A key means of creating an interface able to withstand all kinds of stresses developed during processing and device operation is to achieve substantial interdiffusion of the two polymers at the interface. There have been many studies of the structure of model polymer/polymer interfaces at thermodynamic equilibrium where detailed comparisons can be made with predictive theories. Also the connection between adhesion and interface width for these equilibrium interfaces has been investigated by others. Non-equilibrium interfaces are more complicated than their equilibrium analogs, but much more common, and therefore important, in practice. One example is the interface between direct solution cast polyimide (PI) films used as compensation layers and the films used for their support in liquid crystal displays (LCDs). We consider specifically PI copolymers that are soluble in common organic solvents and therefore suitable for solution casting on a substrate film, e.g. cellulose triacetate. To obtain high quality bilayers with excellent durability, sufficient interlayer adhesion strength is needed. This adhesion directly correlates with the structure of the interface between the polyimide layer and the cellulose triacetate substrate. It is important to understand how the non-equilibrium interface structure in such systems involving polymer layers of limited miscibility can be adjusted during the direct coating process to achieve better adhesion.
Polyimide/cellulose triacetate bilayer structures for interfacial width measurements are deposited by first spin coating the cellulose triacetate layer and then spin coating or solution casting the polyimide layer on top of the cellulose triacetate layer, while corresponding bilayers for adhesion measurements are deposited by sequential solution casting.

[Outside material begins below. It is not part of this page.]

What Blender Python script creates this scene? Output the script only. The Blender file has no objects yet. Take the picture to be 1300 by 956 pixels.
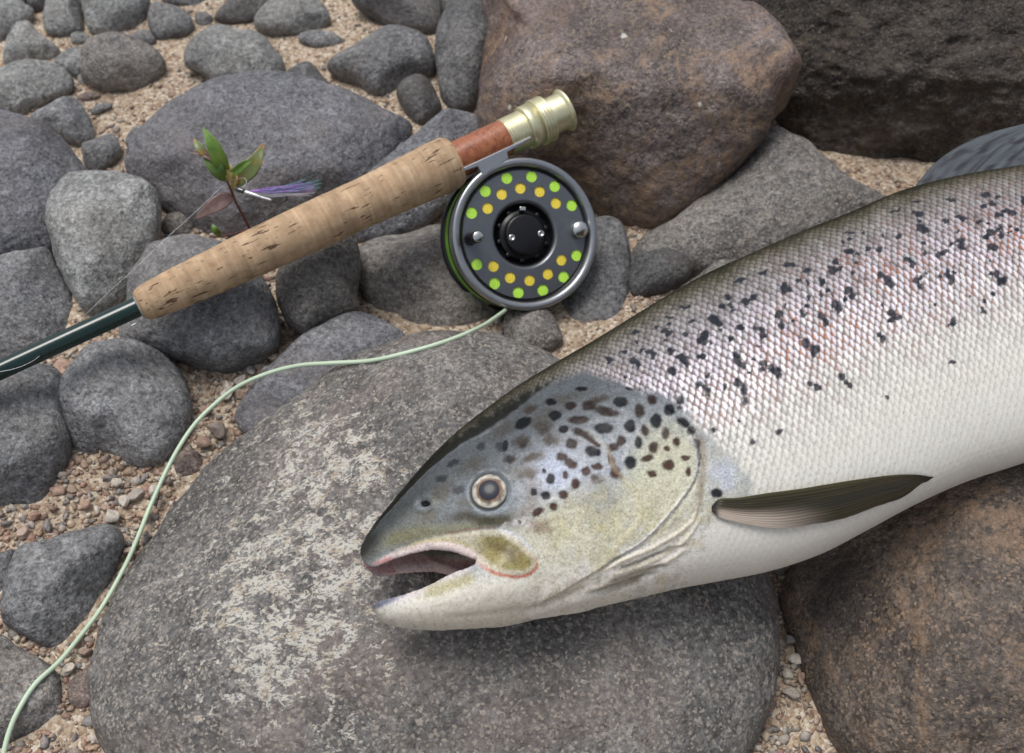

Two fluorinated polyimides are studied: IN1 with 12.5 atomic wt% of fluorine and IN3 with 31.3 atomic wt% of fluorine content. Estimation of the segment-segment interaction parameter from solubility parameters suggests that IN3 is more compatible with TAC. The width of the nonequilibrium interface between PI and the substrate can be manipulated through an understanding of the competing processes of polymer plasticization, interdiffusion, miscibility enhancement and solvent evaporation that occur simultaneously in the direct solution casting process. Neutron reflectivity measurements reveal that the width of the nonequilibrium interface between IN3 and cellulose triacetate created by spin coating or solution casting can be increased in a controllable way using a "swelling agent", ethyl acetate, in the deposition process. This swelling agent promotes local mixing and interdiffusion at the interface over a time that is controlled by the evaporation of the mixed solvent. The adhesion, as measured by T-peel tests, can be increased by a factor of seven by adjustment of the amount of ethyl acetate in the IN3 coating solution. Differences in the chemistry (solubility and rigidity) of the material being deposited do make a difference in the effectiveness of this strategy using a “swelling agent”. No obvious change in interface width and adhesion between a solution cast PI film and cellulose triacetate observed when using the “swelling agent” ethyl acetate with IN1. For polyimide IN3, a threefold increase in adhesion is obtained by optimizing the deposition temperature, but this approach for improving adhesion is less effective than that of adding "swelling agent".
The morphologies of the cellulose triacetate fractured surfaces after peeling tests measured using atomic force microscope suggest that broadening of the interface is associated with formation of entanglements in the interface, leading to a sharp increase in the interfacial adhesion. The formation of stronger interfaces of this type is important for the critical roles that multilayer films containing polymers with special properties and tailored structures play in applications as diverse as computer displays, photovoltaic devices, and polymeric electronics. The elucidation here of how the "swelling agent" strategy modifies the interfacial structure and adhesion is an important contribution in understanding nonequilibrium interfaces that play such key roles in industrial applications, but have been the subject of little fundamental study.